- [Written problem] Reproduce the listing that follows with no differences at all.

- [Information shown]

---

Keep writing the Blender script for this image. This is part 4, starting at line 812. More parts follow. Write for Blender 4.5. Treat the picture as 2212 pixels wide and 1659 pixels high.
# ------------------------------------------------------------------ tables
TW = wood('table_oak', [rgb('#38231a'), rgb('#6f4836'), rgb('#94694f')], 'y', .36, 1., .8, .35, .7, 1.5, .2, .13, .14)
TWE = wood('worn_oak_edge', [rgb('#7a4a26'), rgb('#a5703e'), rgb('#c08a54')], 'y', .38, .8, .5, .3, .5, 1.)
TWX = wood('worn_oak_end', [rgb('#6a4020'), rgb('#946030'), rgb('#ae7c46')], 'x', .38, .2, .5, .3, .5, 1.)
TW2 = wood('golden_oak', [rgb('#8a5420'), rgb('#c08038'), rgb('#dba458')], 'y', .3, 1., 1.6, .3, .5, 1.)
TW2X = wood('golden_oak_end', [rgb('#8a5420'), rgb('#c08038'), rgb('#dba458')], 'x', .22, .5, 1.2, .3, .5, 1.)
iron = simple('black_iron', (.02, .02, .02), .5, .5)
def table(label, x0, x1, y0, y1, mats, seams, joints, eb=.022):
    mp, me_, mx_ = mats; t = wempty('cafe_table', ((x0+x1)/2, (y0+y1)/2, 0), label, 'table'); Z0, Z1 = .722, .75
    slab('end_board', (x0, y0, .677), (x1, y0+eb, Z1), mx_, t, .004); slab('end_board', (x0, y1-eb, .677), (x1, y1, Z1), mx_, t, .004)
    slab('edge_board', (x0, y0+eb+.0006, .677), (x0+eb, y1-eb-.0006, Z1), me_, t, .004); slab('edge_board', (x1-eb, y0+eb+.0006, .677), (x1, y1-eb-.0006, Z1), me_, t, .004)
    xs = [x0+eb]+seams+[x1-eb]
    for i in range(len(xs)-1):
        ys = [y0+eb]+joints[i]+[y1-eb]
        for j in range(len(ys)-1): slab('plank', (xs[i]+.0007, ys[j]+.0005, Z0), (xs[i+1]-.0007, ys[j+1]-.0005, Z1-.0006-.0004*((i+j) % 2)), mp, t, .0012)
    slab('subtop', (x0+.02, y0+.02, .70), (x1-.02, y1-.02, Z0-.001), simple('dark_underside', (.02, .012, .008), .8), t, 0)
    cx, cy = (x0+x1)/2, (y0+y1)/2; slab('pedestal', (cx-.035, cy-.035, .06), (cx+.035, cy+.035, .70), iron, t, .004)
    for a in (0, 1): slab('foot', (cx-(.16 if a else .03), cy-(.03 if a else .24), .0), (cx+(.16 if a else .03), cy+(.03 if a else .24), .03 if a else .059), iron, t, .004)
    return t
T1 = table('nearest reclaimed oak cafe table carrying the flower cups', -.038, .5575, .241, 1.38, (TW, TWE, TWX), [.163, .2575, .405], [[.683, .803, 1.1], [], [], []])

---

- [Solution to this exercise]
Keep writing the Blender script for this image. This is part 4, starting at line 812. More parts follow. Write for Blender 4.5. Treat the picture as 2212 pixels wide and 1659 pixels high.
# ------------------------------------------------------------------ tables
TW = wood('table_oak', [rgb('#38231a'), rgb('#6f4836'), rgb('#94694f')], 'y', .36, 1., .8, .35, .7, 1.5, .2, .13, .14)
TWE = wood('worn_oak_edge', [rgb('#7a4a26'), rgb('#a5703e'), rgb('#c08a54')], 'y', .38, .8, .5, .3, .5, 1.)
TWX = wood('worn_oak_end', [rgb('#6a4020'), rgb('#946030'), rgb('#ae7c46')], 'x', .38, .2, .5, .3, .5, 1.)
TW2 = wood('golden_oak', [rgb('#8a5420'), rgb('#c08038'), rgb('#dba458')], 'y', .3, 1., 1.6, .3, .5, 1.)
TW2X = wood('golden_oak_end', [rgb('#8a5420'), rgb('#c08038'), rgb('#dba458')], 'x', .22, .5, 1.2, .3, .5, 1.)
iron = simple('black_iron', (.02, .02, .02), .5, .5)
def table(label, x0, x1, y0, y1, mats, seams, joints, eb=.022):
    mp, me_, mx_ = mats; t = wempty('cafe_table', ((x0+x1)/2, (y0+y1)/2, 0), label, 'table'); Z0, Z1 = .722, .75
    slab('end_board', (x0, y0, .677), (x1, y0+eb, Z1), mx_, t, .004); slab('end_board', (x0, y1-eb, .677), (x1, y1, Z1), mx_, t, .004)
    slab('edge_board', (x0, y0+eb+.0006, .677), (x0+eb, y1-eb-.0006, Z1), me_, t, .004); slab('edge_board', (x1-eb, y0+eb+.0006, .677), (x1, y1-eb-.0006, Z1), me_, t, .004)
    xs = [x0+eb]+seams+[x1-eb]
    for i in range(len(xs)-1):
        ys = [y0+eb]+joints[i]+[y1-eb]
        for j in range(len(ys)-1): slab('plank', (xs[i]+.0007, ys[j]+.0005, Z0), (xs[i+1]-.0007, ys[j+1]-.0005, Z1-.0006-.0004*((i+j) % 2)), mp, t, .0012)
    slab('subtop', (x0+.02, y0+.02, .70), (x1-.02, y1-.02, Z0-.001), simple('dark_underside', (.02, .012, .008), .8), t, 0)
    cx, cy = (x0+x1)/2, (y0+y1)/2; slab('pedestal', (cx-.035, cy-.035, .06), (cx+.035, cy+.035, .70), iron, t, .004)
    for a in (0, 1): slab('foot', (cx-(.16 if a else .03), cy-(.03 if a else .24), .0), (cx+(.16 if a else .03), cy+(.03 if a else .24), .03 if a else .059), iron, t, .004)
    return t
T1 = table('nearest reclaimed oak cafe table carrying the flower cups', -.038, .5575, .241, 1.38, (TW, TWE, TWX), [.163, .2575, .405], [[.683, .803, 1.1], [], [], []])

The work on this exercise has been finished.